Session 8

Environment, Ethics, and Religion

Worldviews, including environmental perspectives, are often shaped by ethical and moral guidelines. Much of these are culturally shaped, but it can be easily argued that cultural systems are often direct results of embracing a religion or rebelling against it. Much of early American culture can be explained by the influences created by Puritan colonists, and later more materialistic and consumption based cultural trends by a revolt from these values. Indeed the various ages of Europe; the dark ages, the Renaissance, the Enlightenment and so on can be seen as a cyclical denial and rebirth of religious significance in society. Since it can be argued that culture defines human relation with nature, and culture (to a large extent) is governed by the acceptance or repulsion of religion, no discussion of the environment can be complete without reflection upon the critical role of religion in environmental dealings.

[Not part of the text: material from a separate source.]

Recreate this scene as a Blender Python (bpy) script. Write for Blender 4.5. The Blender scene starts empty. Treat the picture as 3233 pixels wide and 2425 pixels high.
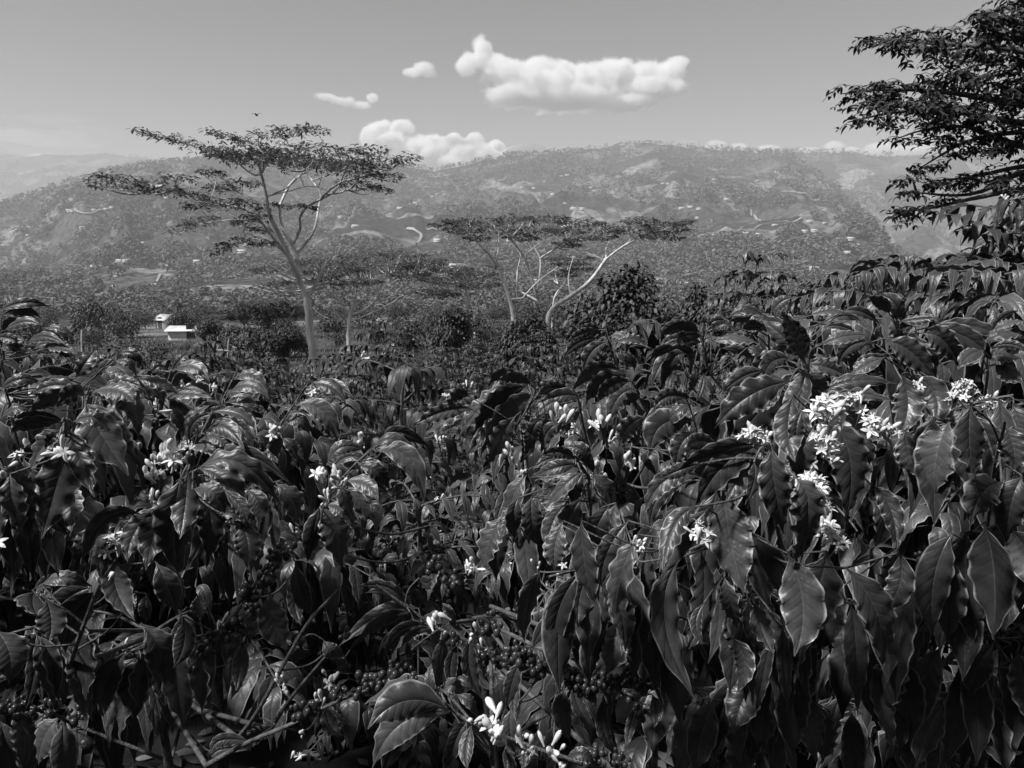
import bpy, math, random
import numpy as np
from mathutils import Vector

rng = np.random.default_rng(11)
random.seed(5)
scene = bpy.context.scene
COL = scene.collection
R = math.radians

# ------------------------------------------------------------------ camera
FPX = 731.0                      # focal length in pixels of a 1024 px wide frame
PITCH = math.atan(114.0 / FPX)   # the horizon sits 114 px above the middle
cam_d = bpy.data.cameras.new("camera")
cam = bpy.data.objects.new("camera", cam_d)
COL.objects.link(cam)
cam_d.sensor_width = 36.0
cam_d.lens = 36.0 * FPX / 1024.0
cam_d.clip_start = 0.05
cam_d.clip_end = 90000.0
cam.location = (0, 0, 0)
cam.rotation_euler = (math.pi / 2 - PITCH, 0, 0)
scene.camera = cam

# ------------------------------------------------------------------ light
SUN_DIR = Vector((-0.50, -0.30, 0.80)).normalized()      # towards the sun: high, on the left, a little behind us
SUN_EL = math.asin(SUN_DIR.z)
SUN_AZ = math.atan2(SUN_DIR.x, SUN_DIR.y)
world = bpy.data.worlds.new("World")
scene.world = world
world.use_nodes = True
wn, wl = world.node_tree.nodes, world.node_tree.links
wn.clear()
wsky = wn.new("ShaderNodeTexSky")
wsky.sky_type = 'NISHITA'
wsky.sun_disc = False
wsky.sun_elevation = SUN_EL
wsky.sun_rotation = SUN_AZ
wsky.air_density = 1.3
wsky.dust_density = 1.6
wsky.altitude = 1200
wsep = wn.new("ShaderNodeSeparateColor")                  # black and white film behind a deep orange filter
wma = wn.new("ShaderNodeMath"); wma.operation = 'MULTIPLY'; wma.inputs[1].default_value = 2.0
wmb = wn.new("ShaderNodeMath"); wmb.operation = 'MULTIPLY_ADD'; wmb.inputs[1].default_value = -0.95
wbg = wn.new("ShaderNodeBackground"); wbg.inputs[1].default_value = 0.082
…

In the binary perspective people frequently take on there are two possibilities, a positive and negative. In terms of schools of thought that dominate the debate on the role of religion in environmental dealings, there existed the “Constructive Role” and the “Obstructive Role” as Robert McKim would describe (272,275). In a nut shell, there are the religious ideals of the Old Testament that deal with domination, culling the earth, and multiplying to be as numerous as the stars or the sand on a beach. They exalt humanity beyond all else, mainly through the belief of a finite time span to the universe as our role as the image of god. They mirror the religious competition exemplified in the early Christian revolt against paganism that deny and attack the intrinsic value to anything in nature beyond humanity. These are the Obstructive, with the Constructive being the less monotheistic (or theistic in general) and encompass the more pantheistic religions of Hinduism, Buddhism, and the like. When time is not a line from creation to obliteration, but an infinite cycle of life and death, it is easier to value everything. All life shares in a common struggle, moves towards a common goal, and stems from a common dignity. However, neither of these approaches are useful for environmental debate. Because humanity functions in binaries, ultimately one philosophy must be deemed right and one wrong. Yet through all time and history people engaged in the most destructive of behaviors because one deems their religion as correct and all others as sinful and wicked. Furthermore, this behavior has never solved anything, nor fully convinced one side of their “incorrectness.”

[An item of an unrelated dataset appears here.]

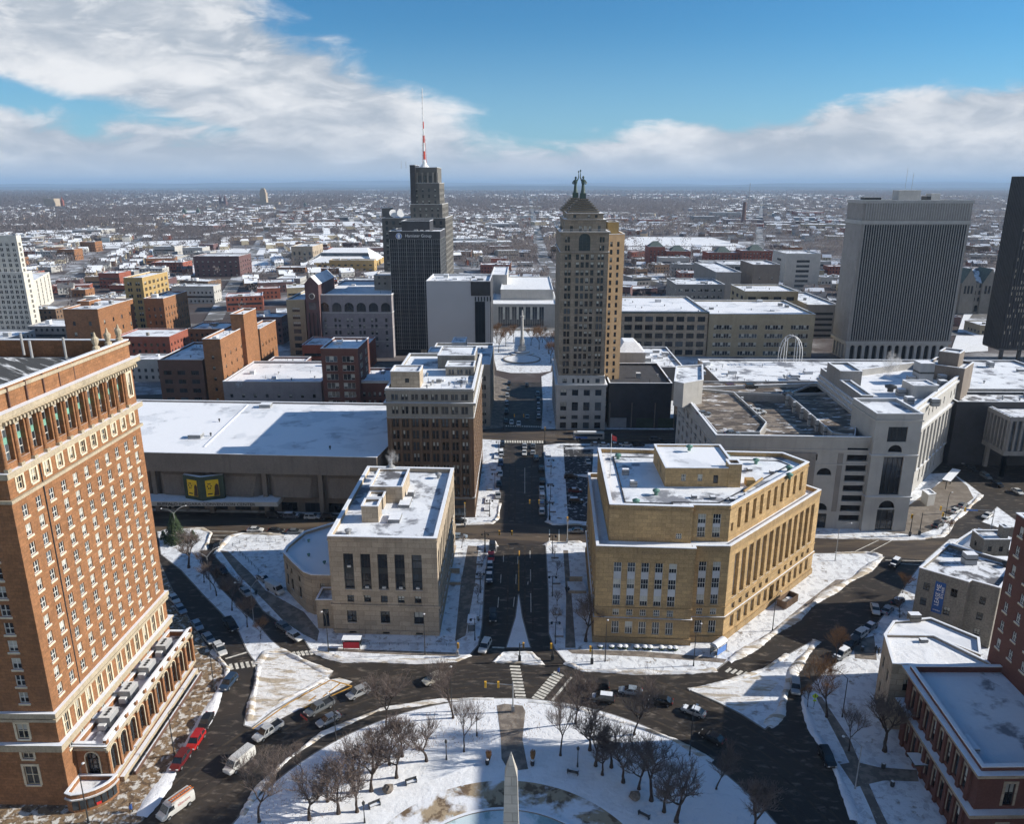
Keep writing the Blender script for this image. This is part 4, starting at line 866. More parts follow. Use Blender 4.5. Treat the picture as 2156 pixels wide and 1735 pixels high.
text('LIBERTY BUILDING', 1.25, ((x0 + x1) / 2 + .1, Yl - .95, zb - 5.9), pi / 2, 0, 'steel_grey', lib.root, sx=1.1)
for k_, (ya, yb_) in enumerate(((Yl + 1.6, Yl + 18), (Yl + 25, Yl + 42))):
    xa, xb = x0 + 1.6, x1 - 1.2; z = zt - .6; yc = (ya + yb_) / 2; dyh = (yb_ - ya) / 2; xc = XA(1228, (ya + yb_) / 2, 95) if not k_ else XA(1212, (ya + yb_) / 2, 95)
    lv = lambda y: ZT((0, ya), y) if not k_ else ZT((0, ya), y) - 0
    for zz0, zz1, ins, mk in ((z, ZT((0, Yl), 462), 0, 1), (ZT((0, Yl), 462), ZT((0, Yl), 449), 1.0, 2)):
        p_ = rect(xa + ins, xb - ins, ya + ins * .7, yb_ - ins * .7)
        wn = [(xb - xa - 2 * ins) * t for t in ((.16, .38, .5, .62, .84) if mk == 1 else (.2, .6, .8))]
        lib.block(p_, zz0, zz1, 'stone_warm', {0: [(q, zz0 + .6, 1.1, min(2.2, zz1 - zz0 - 1.2), 'sashdark') for q in wn]}, par=0, roof='snow', name='setback_wall', rname='setback_roof')
        lib.ring(p_, zz1 - .5, zz1, .4, 'stone_warm', 'cornice', 'snow_cap')
    za, zc_ = ZT((0, Yl), 449), ZT((0, Yl), 419); nst = 7; hw = (xb - xa) / 2 - 1.9; hd = dyh - 2.2
    for i in range(nst):
        t = i / nst; a_, d_ = hw * (1 - t) + 1.2 * t, hd * (1 - t) + 1.2 * t; q0, q1 = za + (zc_ - za) * i / nst, za + (zc_ - za) * (i + 1) / nst
        b = MB(); b.box(xc - a_, xc + a_, yc - d_, yc + d_, q0, q1 - .42, 'stone_dark', 'snow_cap'); b.box(xc - a_ - .3, xc + a_ + .3, yc - d_ - .3, yc + d_ + .3, q1 - .35, q1 + .03, 'stone_warm', 'stone_dark'); lib.b('pyramid_step', b)
    zs = zc_ + .2
    b = MB(); b.box(xc - 1.15, xc + 1.15, yc - 1.15, yc + 1.15, zc_, zs + 1.9, 'bronze_green'); lib.b('pedestal', b)
    st = empty('statue', 'green bronze statue raising an arm on the %s pyramid of the stone tower' % ('front' if not k_ else 'rear'), 'statue', (xc, yc, zs + 1.9), 'rooftop statues')
    b = MB(); zz = zs + 1.9
    b.lathe([(.95, 0), (.8, .8), (.62, 2.2), (.55, 3.2), (.78, 4.2), (.85, 4.9), (.35, 5.3), (.22, 5.5)], 12, 'bronze_green', (xc, yc, zz))
    b.lathe([(.2, 0), (.42, .25), (.46, .6), (.3, .95), (.1, 1.05)], 10, 'bronze_green', (xc, yc, zz + 5.4))
    s_ = -1 if not k_ else 1
    b.tube((xc + s_ * .65, yc, zz + 4.7), (xc + s_ * 1.2, yc - .2, zz + 6.0), .3, .22, 7, 'bronze_green'); b.tube((xc + s_ * 1.2, yc - .2, zz + 6.0), (xc + s_ * 1.15, yc - .3, zz + 7.6), .2, .12, 7, 'bronze_green')
    b.tube((xc - s_ * .65, yc, zz + 4.7), (xc - s_ * 1.3, yc - .2, zz + 3.9), .3, .25, 7, 'bronze_green'); b.tube((xc - s_ * 1.3, yc - .2, zz + 3.9), (xc - s_ * .9, yc - .7, zz + 3.5), .25, .3, 7, 'bronze_green')
    b.build('body', st)
    b = MB(); b.lathe([(.1, 0), (.12, .5), (.3, .7), (.3, .95), (.05, 1.3)], 8, 'bronze_green', (xc + s_ * 1.15, yc - .3, zz + 7.5)); b.build('torch', st)
b = MB(); zr_ = zt - .5
for (a_, c_) in (((x0, Yl + .2), (x1, Yl + .2)), ((x0, Yl + .2), (x0, 340))):
    for q in (.5, 1.0, 1.5): b.tube((*a_, zr_ + q), (*c_, zr_ + q), .06, .06, 4, 'steel_grey')
lib.b('railing', b)
gw = [(x1 + .3, 312), (x1 + 7.6, 314.4), (x1 + 7.6, 345), (x1 + .3, 345)]  # wing front turned to catch sun; sunlit gold put into its colour
hgw = ZT((0, 312), 493); lib.block(gw, 0, hgw, 'gold_side', {0: [(q, 6 + 3.05 * i, 1.1, 1.9, 'sashdark') for i in range(24) for q in (2.0, 5.0) if 6 + 3.05 * i < hgw - 3]}, par=.6, name='side_wing', rname='wing_roof')
lib.block(rect(x1 + 1, x1 + 5.5, 318, 330), hgw - .6, ZT((0, 318), 467), 'brick_tan', {}, par=.3, name='penthouse', rname='penthouse_roof')
lib.done()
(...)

This may then seem like an insurmountable obstacle to true and universal environmental harmony. I personally feel like it is, but then again, nothing in this world is perfect and we would have to be naive to think that we could reach a point of a perfect perspective, and perfect treatment of our world. That being said, I think there are many reasons to be joyful and hopeful of an ever increasing plentiful and prosperous world. For example, Christianity is perhaps the most “dominion” based religion in the most consumption driven nation in the world, America, and yet we continue to strive for better environmental policy. The majority of people think that more needs to be done, vote in such a fashion, and shape their consumption in a more and more environmentally ethical fashion. Religion might shape much of how we view the world, but so too do other people. Very few of us believe every tenet and doctrine of whatever religion we hold and indeed most of us have worldviews that are the melding of other perspectives. St. Francis of Acici had a view that was arguably too pantheistic for Christianity, and was initially met with resistance by his Church, yet today the Franciscans are a massive Christian order. For, if indeed, one believes that all humans are made in the image of god, then surely their perspectives reflect godliness in some fashion or another, and as long as we as a whole become more increasingly aware of that logical extension, then the world will continue to progress, as it has before and continues too now. So which religion is right? Well, why not all of them?